Em vista das altas taxas de criminalidade e violência prevalentes e de seu impacto sobre os jovens, o BID está apoiando projetos de coexistência pacífica e cívica em El Salvador, Honduras, Guatemala e Nicarágua. Muitos desses programas contam com componentes especiais projetados para lidar com o problema das gangues. Como a intenção do Banco é colaborar com a prevenção, vários dos projetos financiados incluem medidas para ajudar a reintegrar ex-membros de gangues na sociedade. O BID também está patrocinando pesquisas aprofundadas sobre esse tópico, com base em levantamentos de campo. Por fim, com a ajuda de ONGs e da Igreja, o Banco vem apoiando projetos de capital semente para ajudar esses jovens a iniciar seus próprios negócios.

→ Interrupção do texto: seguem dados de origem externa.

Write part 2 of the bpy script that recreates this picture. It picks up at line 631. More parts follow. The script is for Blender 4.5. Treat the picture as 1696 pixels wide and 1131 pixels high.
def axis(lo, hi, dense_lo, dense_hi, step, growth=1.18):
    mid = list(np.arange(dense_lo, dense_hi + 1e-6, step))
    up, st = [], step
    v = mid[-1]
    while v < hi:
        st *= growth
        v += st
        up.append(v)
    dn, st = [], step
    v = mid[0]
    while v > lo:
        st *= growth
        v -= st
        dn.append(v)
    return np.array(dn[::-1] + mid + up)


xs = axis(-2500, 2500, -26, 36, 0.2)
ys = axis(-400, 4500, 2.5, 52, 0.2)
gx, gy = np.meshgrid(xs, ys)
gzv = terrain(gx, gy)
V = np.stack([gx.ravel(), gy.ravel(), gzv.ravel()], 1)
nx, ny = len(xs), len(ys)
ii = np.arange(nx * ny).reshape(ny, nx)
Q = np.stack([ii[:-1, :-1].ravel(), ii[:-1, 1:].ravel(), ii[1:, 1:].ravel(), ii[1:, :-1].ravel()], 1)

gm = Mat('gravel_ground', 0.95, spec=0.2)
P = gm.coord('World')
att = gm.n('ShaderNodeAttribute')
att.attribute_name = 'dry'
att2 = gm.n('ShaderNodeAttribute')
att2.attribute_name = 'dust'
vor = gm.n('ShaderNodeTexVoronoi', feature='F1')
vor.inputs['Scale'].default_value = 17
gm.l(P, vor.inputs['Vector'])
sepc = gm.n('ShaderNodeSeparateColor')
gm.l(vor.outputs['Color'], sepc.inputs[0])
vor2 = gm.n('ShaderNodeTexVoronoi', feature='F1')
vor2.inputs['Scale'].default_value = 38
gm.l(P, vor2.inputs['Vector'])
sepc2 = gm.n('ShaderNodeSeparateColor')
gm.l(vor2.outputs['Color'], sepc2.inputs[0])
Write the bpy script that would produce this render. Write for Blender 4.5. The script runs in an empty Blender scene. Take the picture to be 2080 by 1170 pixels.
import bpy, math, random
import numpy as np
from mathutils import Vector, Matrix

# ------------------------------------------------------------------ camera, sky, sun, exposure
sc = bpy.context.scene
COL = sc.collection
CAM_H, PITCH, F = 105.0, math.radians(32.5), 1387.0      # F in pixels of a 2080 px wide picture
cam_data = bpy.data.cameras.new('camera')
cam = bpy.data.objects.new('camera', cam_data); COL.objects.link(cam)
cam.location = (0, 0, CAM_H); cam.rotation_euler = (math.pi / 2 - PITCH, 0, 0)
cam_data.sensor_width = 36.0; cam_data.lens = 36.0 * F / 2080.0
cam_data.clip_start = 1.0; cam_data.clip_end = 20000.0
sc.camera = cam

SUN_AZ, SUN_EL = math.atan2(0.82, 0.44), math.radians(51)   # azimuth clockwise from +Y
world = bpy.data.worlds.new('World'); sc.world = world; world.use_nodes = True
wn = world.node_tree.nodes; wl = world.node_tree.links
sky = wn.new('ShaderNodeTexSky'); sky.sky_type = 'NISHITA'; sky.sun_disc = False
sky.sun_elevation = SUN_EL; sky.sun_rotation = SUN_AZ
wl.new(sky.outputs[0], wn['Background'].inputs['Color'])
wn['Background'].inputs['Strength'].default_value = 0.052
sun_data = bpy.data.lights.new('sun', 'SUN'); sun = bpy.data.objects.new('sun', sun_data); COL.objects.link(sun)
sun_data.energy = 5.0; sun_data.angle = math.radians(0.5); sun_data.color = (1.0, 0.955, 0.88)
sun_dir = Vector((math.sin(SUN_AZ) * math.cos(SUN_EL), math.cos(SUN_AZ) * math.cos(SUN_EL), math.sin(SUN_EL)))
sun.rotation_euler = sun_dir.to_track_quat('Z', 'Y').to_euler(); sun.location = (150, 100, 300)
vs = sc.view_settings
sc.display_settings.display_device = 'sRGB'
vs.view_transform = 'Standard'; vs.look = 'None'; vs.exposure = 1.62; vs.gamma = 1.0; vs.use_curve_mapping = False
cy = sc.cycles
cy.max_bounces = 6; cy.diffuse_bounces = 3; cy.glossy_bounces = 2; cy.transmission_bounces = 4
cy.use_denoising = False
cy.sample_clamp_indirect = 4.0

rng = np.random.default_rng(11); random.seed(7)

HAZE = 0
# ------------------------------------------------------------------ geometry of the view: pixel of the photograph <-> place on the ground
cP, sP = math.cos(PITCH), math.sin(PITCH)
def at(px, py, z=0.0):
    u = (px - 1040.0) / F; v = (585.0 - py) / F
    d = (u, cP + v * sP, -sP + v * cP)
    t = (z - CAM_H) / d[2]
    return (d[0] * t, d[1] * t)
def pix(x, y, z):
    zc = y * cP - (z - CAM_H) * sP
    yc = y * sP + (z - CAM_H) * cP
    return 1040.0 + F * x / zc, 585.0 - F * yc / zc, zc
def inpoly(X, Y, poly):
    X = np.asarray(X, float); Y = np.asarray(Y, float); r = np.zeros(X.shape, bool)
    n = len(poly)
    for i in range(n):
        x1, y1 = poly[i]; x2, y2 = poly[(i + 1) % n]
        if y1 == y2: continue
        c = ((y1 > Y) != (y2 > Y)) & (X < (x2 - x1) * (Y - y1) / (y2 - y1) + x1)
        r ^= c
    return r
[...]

“Temos de criar mais visibilidade para essa questão e apresentá-la com uma voz distinta”, disse Rodrigo Guerrero, membro da CIAPV. “O custo de intervir com atraso é muito alto. violência chega a representar 15% do PIB de um país. Temos de dar início a atividades preventivas com uma abordagem positiva e levar este debate para toda a América Central, onde os governos locais desempenham um papel decisivo no controle desse problema. E precisamos fazer algumas mudanças radicais. Temos de padronizar critérios, metodologias e respostas.”
“Precisamos compreender os jovens em geral”, concluiu Bardales.